If we can't find a direct quote, we have to look at the "Greatest Commandment." When asked what matters most, Jesus boiled the entire Bible down to two things: Love God, and Love your neighbor.

He followed this up with the Parable of the Good Samaritan. The point of that story was that your "neighbor" is often the person you’ve been taught to hate or exclude. If you follow the trajectory of Jesus's ministry, it almost always moves toward the person on the outside.

  • He healed on the Sabbath (breaking religious rules for the sake of a person).
  • He chatted with a Samaritan woman at a well (breaking racial and gender taboos).
  • He praised the faith of pagans.

If you ask a progressive believer what does jesus say about gays, they’ll tell you he said "Love them as yourself." They see the spirit of his law as one that collapses barriers rather than building them.

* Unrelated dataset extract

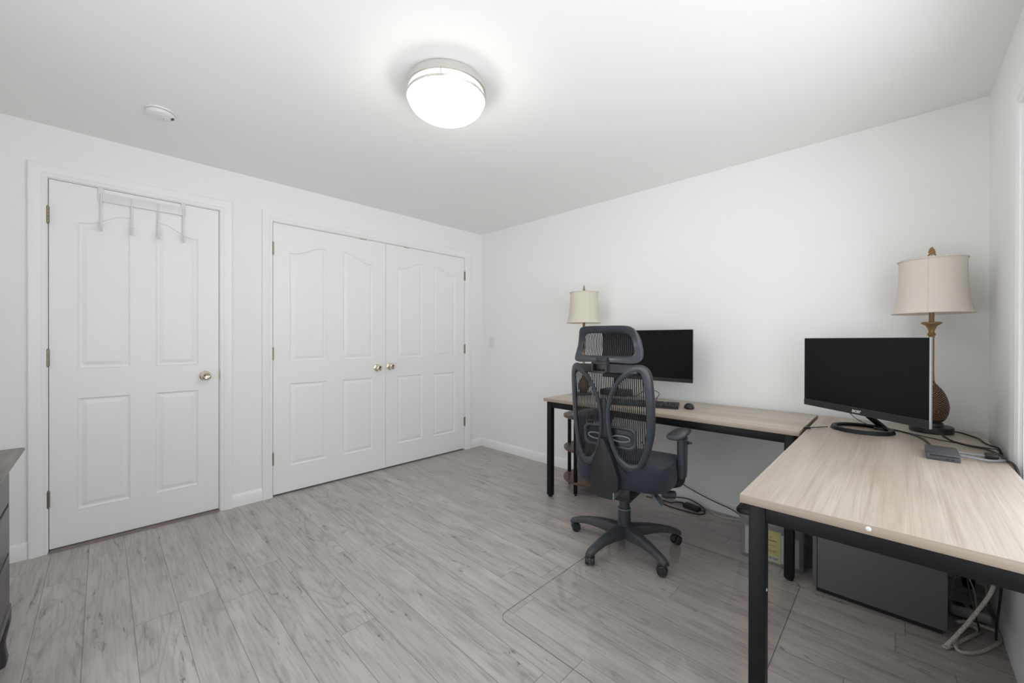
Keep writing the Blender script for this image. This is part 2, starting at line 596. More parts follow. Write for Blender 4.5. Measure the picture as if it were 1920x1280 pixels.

The Traditionalist Counter-Argument

On the flip side, the traditionalist view is that Jesus didn't need to be inclusive of "sin." They would argue that while Jesus loved the sinner, he always called them to repentance. "Go and sin no more," he told the woman caught in adultery. To this group, the silence of Jesus isn't a license to change 2,000 years of church teaching. They believe that because Jesus upheld the authority of the Old Testament scriptures, he by extension upheld the prohibitions found in Leviticus.

What This Means for You Today

The search for what does jesus say about gays often leads people to a crossroads. You won't find a "yes" or "no" in the red letters. What you find instead is a radical emphasis on the heart, a fierce critique of religious hypocrisy, and a definition of love that turned the world upside down.

👉 See also: Famous Lines From the Bible: What Most People Actually Get Wrong

If you’re looking for a reason to hate, you won't find it in Jesus's words.
If you’re looking for a detailed policy manual on 21st-century gender ethics, you won't find that either.

What you find is a man who was repeatedly accused of hanging out with the "wrong" people. Whether you believe he was the Son of God or just a historical teacher, his primary mode of operation was empathy.

Actionable Steps for Further Exploration

If you're trying to navigate this for yourself or a loved one, don't just take a headline's word for it. The text is deeper than a soundbite.

  • Read the Source Material Directly: Start with the Gospel of Mark. It’s the shortest. Look at how Jesus treats people who are socially "unclean."
  • Study the Greek Terms: Look into words like porneia (often translated as sexual immorality) and eunouchos (eunuch). Understanding the original language helps peel back layers of modern bias.
  • Listen to Both Sides: Read God and the Gay Christian by Matthew Vines for the progressive perspective, and Is God Anti-Gay? by Sam Allberry for a traditional but compassionate conservative view.
  • Focus on the Context: Research what life was like in 1st-century Palestine. Understanding the Roman occupation and Jewish purity laws changes how you hear Jesus's parables.
  • Check the Fruit: Jesus famously said you can recognize a tree by its fruit. Look at the impact of different interpretations. Does an interpretation lead to life, peace, and love, or does it lead to despair and isolation?

The conversation around Jesus and sexuality isn't going away. But moving past the "clobber verses" and looking at the actual life he lived is a much more productive way to find an answer. He focused on the person standing in front of him. Maybe that's the real takeaway.